> _Directions_
Using the data that follows, return exactly the lines from the one that contains "q = Q[reg == k];" through the one that contains "cliff = piece('rock_face', 0);", ends included.

* * *

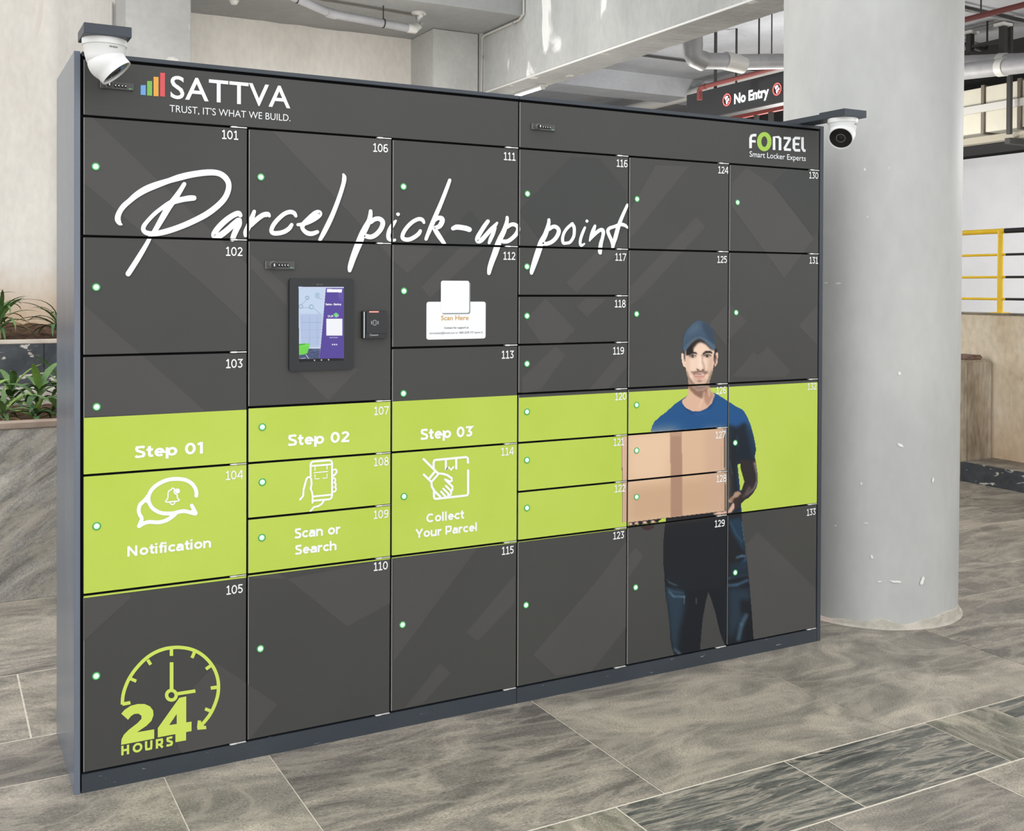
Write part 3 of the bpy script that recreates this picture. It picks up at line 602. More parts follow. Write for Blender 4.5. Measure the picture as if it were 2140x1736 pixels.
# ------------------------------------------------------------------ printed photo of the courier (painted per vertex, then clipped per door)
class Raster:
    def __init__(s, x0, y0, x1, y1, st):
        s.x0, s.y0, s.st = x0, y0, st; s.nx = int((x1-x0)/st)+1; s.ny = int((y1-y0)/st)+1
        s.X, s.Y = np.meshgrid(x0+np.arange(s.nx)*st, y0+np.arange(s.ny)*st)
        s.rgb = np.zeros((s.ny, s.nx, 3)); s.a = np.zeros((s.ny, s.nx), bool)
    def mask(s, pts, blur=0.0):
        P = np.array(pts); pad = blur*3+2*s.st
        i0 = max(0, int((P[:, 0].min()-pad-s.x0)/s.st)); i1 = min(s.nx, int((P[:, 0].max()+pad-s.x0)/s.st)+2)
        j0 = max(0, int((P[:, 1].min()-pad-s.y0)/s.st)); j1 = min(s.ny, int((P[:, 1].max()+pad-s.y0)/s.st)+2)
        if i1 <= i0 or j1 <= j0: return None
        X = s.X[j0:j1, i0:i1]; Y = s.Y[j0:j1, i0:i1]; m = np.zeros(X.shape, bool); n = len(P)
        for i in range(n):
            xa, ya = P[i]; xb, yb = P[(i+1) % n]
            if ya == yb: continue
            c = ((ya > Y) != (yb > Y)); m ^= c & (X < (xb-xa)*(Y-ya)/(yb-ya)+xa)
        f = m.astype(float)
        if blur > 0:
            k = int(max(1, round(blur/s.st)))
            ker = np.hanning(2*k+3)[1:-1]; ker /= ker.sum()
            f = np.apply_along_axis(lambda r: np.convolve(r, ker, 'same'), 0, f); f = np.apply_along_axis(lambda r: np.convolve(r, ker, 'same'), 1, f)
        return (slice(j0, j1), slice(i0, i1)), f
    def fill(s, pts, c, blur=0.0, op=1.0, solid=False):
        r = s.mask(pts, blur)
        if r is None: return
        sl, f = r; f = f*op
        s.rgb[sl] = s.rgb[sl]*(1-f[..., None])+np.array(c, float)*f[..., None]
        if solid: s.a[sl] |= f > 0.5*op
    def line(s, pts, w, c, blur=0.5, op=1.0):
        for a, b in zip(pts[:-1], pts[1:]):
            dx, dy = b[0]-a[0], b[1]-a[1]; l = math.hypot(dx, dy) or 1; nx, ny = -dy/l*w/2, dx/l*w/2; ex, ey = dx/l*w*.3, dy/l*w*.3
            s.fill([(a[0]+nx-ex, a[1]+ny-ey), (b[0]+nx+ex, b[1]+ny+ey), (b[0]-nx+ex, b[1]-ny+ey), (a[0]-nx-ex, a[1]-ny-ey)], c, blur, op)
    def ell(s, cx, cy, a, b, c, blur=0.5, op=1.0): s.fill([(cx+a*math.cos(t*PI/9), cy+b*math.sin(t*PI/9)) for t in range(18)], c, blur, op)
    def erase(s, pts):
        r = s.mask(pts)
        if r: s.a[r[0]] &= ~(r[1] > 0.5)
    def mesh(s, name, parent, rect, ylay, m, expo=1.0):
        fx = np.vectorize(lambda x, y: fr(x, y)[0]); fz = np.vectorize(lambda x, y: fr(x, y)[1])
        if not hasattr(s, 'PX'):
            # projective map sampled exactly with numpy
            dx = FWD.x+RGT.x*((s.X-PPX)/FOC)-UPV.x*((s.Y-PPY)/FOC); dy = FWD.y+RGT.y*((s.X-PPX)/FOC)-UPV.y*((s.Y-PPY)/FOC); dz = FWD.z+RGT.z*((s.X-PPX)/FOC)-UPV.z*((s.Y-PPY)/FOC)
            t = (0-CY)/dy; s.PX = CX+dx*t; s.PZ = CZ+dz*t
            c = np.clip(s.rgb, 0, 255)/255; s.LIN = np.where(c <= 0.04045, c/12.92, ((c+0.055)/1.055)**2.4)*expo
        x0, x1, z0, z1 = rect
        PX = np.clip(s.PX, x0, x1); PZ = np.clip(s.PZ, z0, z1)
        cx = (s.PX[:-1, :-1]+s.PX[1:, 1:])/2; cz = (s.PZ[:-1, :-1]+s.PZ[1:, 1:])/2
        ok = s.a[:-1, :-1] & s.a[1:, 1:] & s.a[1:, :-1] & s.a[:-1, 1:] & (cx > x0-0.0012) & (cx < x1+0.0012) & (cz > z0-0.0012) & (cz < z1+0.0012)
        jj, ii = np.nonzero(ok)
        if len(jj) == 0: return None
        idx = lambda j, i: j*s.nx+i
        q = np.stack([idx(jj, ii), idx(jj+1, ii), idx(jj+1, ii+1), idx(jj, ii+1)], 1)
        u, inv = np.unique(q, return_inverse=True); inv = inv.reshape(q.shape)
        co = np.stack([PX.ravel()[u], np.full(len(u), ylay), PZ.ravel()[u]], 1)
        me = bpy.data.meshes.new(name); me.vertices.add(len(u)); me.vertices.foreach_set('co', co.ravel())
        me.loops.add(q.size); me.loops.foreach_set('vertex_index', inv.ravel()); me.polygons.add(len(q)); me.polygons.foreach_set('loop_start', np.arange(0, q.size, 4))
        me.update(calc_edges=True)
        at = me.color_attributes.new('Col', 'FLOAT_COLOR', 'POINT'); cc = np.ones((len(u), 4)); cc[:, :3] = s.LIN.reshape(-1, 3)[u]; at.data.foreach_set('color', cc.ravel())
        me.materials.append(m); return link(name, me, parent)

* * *

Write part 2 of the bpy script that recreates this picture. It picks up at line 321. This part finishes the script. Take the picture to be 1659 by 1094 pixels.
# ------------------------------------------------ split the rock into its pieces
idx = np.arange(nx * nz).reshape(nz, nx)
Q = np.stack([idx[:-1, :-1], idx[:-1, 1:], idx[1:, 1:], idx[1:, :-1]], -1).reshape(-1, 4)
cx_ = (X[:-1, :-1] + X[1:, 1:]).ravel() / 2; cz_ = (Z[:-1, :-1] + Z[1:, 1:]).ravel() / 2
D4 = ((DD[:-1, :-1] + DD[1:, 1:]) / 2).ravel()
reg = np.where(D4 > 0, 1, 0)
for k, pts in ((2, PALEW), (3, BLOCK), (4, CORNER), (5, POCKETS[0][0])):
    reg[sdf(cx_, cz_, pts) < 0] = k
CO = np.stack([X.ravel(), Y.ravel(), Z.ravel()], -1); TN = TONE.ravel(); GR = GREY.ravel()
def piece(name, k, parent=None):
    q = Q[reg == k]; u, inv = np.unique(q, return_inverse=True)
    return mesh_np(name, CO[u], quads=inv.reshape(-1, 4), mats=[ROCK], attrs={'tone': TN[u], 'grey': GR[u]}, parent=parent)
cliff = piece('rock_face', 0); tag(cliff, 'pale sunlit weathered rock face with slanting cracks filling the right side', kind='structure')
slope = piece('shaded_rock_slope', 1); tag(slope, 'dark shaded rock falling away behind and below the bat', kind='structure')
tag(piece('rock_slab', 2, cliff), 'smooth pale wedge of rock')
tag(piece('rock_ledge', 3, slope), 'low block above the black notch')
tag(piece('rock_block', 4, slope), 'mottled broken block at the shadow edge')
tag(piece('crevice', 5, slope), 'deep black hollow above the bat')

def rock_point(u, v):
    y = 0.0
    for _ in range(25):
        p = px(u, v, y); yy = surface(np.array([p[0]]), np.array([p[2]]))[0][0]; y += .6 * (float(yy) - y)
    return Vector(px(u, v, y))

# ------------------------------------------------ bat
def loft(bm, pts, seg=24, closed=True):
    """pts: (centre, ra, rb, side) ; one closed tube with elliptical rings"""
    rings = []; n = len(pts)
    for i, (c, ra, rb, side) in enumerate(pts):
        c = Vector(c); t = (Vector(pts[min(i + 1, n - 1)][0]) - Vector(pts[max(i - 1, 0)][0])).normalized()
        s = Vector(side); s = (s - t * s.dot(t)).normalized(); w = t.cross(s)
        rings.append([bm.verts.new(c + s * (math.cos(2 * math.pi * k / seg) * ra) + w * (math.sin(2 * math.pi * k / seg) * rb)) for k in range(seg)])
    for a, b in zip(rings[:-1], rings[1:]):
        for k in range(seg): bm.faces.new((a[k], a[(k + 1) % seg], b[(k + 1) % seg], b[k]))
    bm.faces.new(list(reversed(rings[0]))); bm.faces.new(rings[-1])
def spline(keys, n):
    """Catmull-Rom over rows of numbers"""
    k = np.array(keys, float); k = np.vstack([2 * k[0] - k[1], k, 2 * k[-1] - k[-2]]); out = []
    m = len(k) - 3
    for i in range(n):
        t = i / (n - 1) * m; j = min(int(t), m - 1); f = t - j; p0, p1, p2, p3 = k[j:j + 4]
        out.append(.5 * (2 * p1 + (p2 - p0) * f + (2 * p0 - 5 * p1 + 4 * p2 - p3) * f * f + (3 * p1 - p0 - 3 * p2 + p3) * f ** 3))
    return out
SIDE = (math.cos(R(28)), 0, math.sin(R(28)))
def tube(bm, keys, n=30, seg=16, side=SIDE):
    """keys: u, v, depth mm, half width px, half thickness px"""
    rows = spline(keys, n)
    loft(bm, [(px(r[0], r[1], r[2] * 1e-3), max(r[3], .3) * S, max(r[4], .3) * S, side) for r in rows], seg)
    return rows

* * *

> _Solution for this exercise_
    q = Q[reg == k]; u, inv = np.unique(q, return_inverse=True)
    return mesh_np(name, CO[u], quads=inv.reshape(-1, 4), mats=[ROCK], attrs={'tone': TN[u], 'grey': GR[u]}, parent=parent)
cliff = piece('rock_face', 0); tag(cliff, 'pale sunlit weathered rock face with slanting cracks filling the right side', kind='structure')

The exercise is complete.